*GIVEN EXERCISE:* From the first line of the data through the line containing "-.09, .06)], .004), e2, MAT['galv'])", return each line exactly.

***

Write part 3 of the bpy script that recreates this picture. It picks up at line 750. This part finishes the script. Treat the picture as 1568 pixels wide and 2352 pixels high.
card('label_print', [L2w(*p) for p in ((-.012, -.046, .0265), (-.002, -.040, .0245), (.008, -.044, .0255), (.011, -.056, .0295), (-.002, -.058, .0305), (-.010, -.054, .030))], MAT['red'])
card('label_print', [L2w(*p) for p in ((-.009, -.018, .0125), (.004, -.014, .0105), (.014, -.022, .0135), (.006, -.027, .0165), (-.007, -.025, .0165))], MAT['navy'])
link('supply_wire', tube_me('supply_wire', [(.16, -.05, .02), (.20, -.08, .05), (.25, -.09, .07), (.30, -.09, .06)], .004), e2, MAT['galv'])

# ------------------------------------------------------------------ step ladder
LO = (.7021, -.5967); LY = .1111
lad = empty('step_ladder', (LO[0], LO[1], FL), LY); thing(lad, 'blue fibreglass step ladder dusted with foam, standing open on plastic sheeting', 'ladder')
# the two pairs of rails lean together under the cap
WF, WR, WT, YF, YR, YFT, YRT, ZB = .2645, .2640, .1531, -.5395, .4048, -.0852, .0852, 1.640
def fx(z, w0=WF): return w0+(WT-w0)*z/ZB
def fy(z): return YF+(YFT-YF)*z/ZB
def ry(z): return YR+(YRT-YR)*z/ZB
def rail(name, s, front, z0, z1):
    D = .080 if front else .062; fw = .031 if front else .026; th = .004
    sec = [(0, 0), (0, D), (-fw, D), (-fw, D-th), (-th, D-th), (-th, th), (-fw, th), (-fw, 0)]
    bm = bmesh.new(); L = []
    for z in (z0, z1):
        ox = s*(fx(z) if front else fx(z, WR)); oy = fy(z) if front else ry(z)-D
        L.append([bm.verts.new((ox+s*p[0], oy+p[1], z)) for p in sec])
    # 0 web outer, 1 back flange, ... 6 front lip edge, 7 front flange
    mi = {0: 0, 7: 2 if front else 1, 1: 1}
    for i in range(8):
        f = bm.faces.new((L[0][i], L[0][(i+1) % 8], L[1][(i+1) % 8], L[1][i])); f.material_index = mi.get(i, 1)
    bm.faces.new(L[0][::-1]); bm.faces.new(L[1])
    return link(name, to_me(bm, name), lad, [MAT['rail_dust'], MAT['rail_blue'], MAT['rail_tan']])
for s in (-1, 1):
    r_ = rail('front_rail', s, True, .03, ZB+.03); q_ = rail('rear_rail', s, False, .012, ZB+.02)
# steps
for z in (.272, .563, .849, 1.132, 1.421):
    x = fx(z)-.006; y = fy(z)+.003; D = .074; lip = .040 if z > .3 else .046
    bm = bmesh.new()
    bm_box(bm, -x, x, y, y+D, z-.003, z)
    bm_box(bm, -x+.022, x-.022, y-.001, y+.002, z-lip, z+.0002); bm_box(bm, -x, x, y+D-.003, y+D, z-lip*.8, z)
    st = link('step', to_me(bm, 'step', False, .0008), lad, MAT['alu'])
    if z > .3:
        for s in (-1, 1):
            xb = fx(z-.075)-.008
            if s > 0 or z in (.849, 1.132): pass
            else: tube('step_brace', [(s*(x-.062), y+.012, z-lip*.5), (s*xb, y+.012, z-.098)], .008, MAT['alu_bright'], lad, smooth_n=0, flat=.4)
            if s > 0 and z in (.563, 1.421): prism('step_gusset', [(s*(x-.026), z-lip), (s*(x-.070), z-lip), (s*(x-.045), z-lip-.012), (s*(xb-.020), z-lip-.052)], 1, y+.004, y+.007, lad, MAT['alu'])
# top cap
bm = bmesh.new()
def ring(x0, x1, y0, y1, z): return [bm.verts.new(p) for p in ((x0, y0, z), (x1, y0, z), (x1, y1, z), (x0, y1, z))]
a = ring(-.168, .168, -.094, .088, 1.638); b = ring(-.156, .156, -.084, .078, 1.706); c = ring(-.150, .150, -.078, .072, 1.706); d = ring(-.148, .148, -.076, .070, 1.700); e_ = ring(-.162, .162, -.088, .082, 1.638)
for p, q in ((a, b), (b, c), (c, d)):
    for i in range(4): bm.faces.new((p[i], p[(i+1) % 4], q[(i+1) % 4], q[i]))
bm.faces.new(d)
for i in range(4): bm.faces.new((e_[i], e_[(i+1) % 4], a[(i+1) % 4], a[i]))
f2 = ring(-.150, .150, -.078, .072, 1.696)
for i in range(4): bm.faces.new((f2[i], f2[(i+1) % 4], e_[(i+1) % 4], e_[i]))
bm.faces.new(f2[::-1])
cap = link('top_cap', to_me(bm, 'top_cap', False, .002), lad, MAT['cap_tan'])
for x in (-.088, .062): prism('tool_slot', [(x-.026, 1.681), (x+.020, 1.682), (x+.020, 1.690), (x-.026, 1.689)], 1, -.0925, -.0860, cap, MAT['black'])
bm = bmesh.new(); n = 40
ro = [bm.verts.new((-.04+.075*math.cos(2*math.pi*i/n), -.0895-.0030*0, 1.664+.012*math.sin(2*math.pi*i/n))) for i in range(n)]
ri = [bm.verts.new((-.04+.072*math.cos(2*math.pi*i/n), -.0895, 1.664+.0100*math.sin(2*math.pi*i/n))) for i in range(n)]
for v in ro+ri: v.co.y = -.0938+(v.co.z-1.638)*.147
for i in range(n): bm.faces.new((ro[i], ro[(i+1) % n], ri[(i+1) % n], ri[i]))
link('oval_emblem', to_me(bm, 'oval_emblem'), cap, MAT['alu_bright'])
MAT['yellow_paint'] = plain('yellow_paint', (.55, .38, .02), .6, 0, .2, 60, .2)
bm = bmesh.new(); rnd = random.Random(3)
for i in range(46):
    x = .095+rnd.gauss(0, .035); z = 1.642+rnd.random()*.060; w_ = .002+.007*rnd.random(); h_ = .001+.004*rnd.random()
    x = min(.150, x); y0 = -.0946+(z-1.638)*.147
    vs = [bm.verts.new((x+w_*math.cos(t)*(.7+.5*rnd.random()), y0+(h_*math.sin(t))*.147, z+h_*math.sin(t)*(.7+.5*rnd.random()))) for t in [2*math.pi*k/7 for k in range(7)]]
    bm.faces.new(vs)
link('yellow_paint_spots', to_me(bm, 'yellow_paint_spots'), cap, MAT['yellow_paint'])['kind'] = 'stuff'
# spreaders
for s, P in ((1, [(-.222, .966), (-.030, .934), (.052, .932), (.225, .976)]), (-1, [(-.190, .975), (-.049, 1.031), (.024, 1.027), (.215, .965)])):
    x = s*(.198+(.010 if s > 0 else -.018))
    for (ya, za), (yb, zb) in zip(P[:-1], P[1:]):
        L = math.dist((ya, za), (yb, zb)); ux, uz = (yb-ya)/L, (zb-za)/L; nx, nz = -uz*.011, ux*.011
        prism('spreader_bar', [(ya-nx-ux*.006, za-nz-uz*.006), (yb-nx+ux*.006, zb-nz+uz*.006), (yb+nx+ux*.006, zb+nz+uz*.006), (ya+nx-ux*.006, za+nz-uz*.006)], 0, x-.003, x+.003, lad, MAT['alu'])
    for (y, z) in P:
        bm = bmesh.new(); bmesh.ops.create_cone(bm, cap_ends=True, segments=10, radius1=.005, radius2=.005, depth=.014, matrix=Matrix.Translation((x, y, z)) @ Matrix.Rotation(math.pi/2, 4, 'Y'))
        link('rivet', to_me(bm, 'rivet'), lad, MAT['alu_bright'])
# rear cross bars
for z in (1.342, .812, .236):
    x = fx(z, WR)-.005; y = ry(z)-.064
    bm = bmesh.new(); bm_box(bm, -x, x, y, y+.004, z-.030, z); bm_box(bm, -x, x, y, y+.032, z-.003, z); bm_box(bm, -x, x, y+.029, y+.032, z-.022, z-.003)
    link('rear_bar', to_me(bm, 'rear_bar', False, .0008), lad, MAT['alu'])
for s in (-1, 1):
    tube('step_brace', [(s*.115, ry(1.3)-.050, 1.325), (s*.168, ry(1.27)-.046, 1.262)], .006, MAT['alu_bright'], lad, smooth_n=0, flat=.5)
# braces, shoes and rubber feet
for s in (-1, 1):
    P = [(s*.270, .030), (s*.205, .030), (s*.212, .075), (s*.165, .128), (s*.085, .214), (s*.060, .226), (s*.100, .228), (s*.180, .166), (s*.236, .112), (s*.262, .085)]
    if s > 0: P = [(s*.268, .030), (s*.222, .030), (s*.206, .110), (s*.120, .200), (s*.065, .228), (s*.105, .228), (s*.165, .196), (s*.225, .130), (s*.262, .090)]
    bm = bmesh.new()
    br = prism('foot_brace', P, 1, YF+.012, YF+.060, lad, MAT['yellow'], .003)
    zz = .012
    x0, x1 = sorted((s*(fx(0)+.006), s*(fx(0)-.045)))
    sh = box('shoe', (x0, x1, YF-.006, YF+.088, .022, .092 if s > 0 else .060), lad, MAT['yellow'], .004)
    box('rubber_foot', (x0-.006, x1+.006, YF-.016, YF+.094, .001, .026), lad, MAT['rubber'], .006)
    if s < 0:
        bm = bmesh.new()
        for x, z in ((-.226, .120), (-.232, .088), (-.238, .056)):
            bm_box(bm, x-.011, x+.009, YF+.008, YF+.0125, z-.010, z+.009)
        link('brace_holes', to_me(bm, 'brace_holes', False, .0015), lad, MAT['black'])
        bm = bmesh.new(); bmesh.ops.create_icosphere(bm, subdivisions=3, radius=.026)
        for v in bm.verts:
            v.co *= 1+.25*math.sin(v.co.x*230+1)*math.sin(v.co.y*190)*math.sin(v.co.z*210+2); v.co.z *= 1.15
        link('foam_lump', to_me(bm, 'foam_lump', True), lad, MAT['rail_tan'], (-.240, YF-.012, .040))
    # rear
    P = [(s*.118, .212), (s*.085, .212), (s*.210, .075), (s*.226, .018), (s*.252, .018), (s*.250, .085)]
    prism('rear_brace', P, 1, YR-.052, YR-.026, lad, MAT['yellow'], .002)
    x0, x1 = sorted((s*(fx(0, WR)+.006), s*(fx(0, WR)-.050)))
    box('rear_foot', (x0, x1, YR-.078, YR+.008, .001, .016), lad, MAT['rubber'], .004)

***

*THE COMPLETED TASK:*
Write part 3 of the bpy script that recreates this picture. It picks up at line 750. This part finishes the script. Treat the picture as 1568 pixels wide and 2352 pixels high.
card('label_print', [L2w(*p) for p in ((-.012, -.046, .0265), (-.002, -.040, .0245), (.008, -.044, .0255), (.011, -.056, .0295), (-.002, -.058, .0305), (-.010, -.054, .030))], MAT['red'])
card('label_print', [L2w(*p) for p in ((-.009, -.018, .0125), (.004, -.014, .0105), (.014, -.022, .0135), (.006, -.027, .0165), (-.007, -.025, .0165))], MAT['navy'])
link('supply_wire', tube_me('supply_wire', [(.16, -.05, .02), (.20, -.08, .05), (.25, -.09, .07), (.30, -.09, .06)], .004), e2, MAT['galv'])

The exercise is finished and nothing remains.